Dovrebbe inviare il suo Counter Hybrid Support Team nei Balcani, come ha fatto in Montenegro nel 2019, per combattere le campagne di disinformazione russe e altre operazioni di informazione. I membri della NATO dovrebbero anche organizzare una “coalizione dei volenterosi” per contrastare l’interferenza russa in Bosnia, schierando missioni di mantenimento della pace in aree strategiche, come il distretto nord-orientale di Brcko, per evitare che i luoghi a rischio vadano fuori controllo.

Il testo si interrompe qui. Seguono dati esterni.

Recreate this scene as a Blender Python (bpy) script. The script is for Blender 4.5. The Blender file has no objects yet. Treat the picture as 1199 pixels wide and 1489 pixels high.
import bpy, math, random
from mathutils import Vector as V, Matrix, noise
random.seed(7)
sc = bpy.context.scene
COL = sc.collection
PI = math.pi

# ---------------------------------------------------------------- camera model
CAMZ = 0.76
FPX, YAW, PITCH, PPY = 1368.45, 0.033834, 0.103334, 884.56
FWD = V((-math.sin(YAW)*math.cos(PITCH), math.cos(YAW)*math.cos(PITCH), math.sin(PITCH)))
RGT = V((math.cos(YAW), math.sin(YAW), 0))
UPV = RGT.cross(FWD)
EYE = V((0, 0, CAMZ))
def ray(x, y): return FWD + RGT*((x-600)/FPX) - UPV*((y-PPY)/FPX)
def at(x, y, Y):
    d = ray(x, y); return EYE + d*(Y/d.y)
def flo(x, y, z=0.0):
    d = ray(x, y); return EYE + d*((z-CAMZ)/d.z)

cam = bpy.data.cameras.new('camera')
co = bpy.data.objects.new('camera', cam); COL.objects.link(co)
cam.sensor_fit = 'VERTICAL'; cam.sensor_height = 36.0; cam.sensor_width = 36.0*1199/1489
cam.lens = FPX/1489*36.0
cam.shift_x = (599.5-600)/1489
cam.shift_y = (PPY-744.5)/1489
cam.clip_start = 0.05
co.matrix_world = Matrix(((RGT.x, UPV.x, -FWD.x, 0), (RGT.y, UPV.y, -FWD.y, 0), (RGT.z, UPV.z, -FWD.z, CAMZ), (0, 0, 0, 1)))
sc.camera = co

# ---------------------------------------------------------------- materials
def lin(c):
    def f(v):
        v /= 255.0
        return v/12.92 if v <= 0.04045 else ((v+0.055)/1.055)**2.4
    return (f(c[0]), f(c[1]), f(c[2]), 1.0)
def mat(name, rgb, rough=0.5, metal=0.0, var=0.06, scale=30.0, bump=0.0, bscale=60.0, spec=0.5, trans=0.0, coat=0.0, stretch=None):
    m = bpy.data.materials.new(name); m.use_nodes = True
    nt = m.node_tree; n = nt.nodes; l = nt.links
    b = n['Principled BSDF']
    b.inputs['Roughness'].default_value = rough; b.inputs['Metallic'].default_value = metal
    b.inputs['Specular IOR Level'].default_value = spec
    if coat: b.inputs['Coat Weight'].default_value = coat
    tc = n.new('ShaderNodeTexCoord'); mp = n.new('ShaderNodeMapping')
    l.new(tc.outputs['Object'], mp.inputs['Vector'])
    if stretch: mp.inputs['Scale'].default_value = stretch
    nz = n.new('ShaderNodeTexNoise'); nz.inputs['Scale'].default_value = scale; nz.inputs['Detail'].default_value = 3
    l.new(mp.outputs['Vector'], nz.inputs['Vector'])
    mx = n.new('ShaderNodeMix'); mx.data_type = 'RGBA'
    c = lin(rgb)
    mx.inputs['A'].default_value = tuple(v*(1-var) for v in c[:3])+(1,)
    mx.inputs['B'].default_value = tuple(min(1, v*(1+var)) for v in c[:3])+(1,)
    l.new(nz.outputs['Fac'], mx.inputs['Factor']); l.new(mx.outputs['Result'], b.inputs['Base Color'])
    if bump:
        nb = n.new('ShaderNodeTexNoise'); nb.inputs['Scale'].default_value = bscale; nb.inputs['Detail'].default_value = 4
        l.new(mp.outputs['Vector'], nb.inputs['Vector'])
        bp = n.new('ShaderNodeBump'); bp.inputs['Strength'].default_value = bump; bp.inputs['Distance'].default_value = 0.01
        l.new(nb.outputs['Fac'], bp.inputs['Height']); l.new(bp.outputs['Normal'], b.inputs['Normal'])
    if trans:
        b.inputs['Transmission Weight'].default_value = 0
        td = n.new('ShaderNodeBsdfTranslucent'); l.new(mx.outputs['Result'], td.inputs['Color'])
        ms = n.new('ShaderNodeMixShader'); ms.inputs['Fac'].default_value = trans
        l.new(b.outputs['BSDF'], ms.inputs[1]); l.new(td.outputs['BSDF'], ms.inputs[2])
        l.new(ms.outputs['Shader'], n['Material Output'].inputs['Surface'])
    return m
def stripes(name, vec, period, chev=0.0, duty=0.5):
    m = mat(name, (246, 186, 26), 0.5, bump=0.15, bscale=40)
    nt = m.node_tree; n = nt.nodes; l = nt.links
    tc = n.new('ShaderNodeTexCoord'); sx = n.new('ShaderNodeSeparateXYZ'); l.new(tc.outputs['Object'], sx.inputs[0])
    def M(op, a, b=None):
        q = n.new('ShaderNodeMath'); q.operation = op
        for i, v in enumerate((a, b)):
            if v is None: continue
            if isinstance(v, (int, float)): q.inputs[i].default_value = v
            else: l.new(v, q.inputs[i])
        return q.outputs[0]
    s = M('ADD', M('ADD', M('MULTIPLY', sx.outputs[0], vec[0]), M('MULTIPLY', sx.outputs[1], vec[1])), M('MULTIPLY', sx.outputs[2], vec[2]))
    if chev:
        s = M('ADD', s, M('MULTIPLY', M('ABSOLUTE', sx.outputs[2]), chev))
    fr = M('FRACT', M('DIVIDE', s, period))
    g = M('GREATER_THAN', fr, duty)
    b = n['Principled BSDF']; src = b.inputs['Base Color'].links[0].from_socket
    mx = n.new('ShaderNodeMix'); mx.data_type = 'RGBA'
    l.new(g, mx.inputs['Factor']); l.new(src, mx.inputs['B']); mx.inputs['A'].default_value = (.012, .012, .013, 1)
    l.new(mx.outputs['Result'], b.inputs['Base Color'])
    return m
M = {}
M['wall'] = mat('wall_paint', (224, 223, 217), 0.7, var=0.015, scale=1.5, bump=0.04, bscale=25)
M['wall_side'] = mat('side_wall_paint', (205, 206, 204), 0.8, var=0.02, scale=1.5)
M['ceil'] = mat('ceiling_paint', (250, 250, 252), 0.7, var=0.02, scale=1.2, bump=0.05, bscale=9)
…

Questa forza potrebbe integrare la forza di pace guidata dall’UE (EUFOR), che è incaricata di mantenere la pace e la sicurezza in Bosnia, ma il cui mandato deve essere esteso nel Consiglio di Sicurezza delle Nazioni Unite, dove la Russia e la Cina esercitano il veto. Il presidente americano Joe Biden ha anche firmato un ordine esecutivo per sanzionare coloro che minacciano la stabilità dei Balcani occidentali in giugno; l’UE dovrebbe unirsi a questi sforzi.

Non ci si può aspettare che tutti i membri della NATO sostengano i Balcani, poiché l’Ungheria e alcune altre nazioni europee della NATO servono nella organizzazione come proxy della Russia.

Il Regno Unito sembra invece afferrare la gravità della crisi. Ha promesso di mantenere “la stabilità nei Balcani occidentali” e ha avvertito la Russia di non fare un “errore strategico” nella regione. Londra dovrebbe lavorare per trasformare queste parole in azione, guidando la coalizione dei volenterosi per combattere l’interferenza russa nella regione.

Soprattutto, la NATO dovrebbe accelerare l’adesione della Bosnia e del Kosovo alla organizzazione. Facendo questo il Cremlino aumenterebbe i costi delle sue operazioni nei Balcani. La Russia si è fermamente opposta all’allargamento della NATO e ora, mentre la crisi ucraina continua, ha chiesto una garanzia giuridicamente vincolante che la NATO cesserà l’attività militare in Europa orientale.

L’integrazione della Bosnia e del Kosovo manderebbe il messaggio che i Balcani non saranno lasciati da soli contro Mosca e che Putin non determinerà il futuro della NATO.

Come fu all’inizio delle guerre jugoslave o in occasione dell’inizio della prima guerra mondiale, può essere difficile convincere il mondo dell’importanza dei Balcani. Negli anni ’90, i paesi europei non sono riusciti a rispondere con sufficiente urgenza alla crisi e gli Stati Uniti sono stati costretti a intervenire. Questa volta, tuttavia, gli Stati Uniti hanno altre priorità sia interne che di politica estera ed è improbabile che intervengano. Quindi il peso ricadrà probabilmente sull’UE. Sul piatto ci sono niente di meno che la stabilità dell’Europa e il futuro della NATO.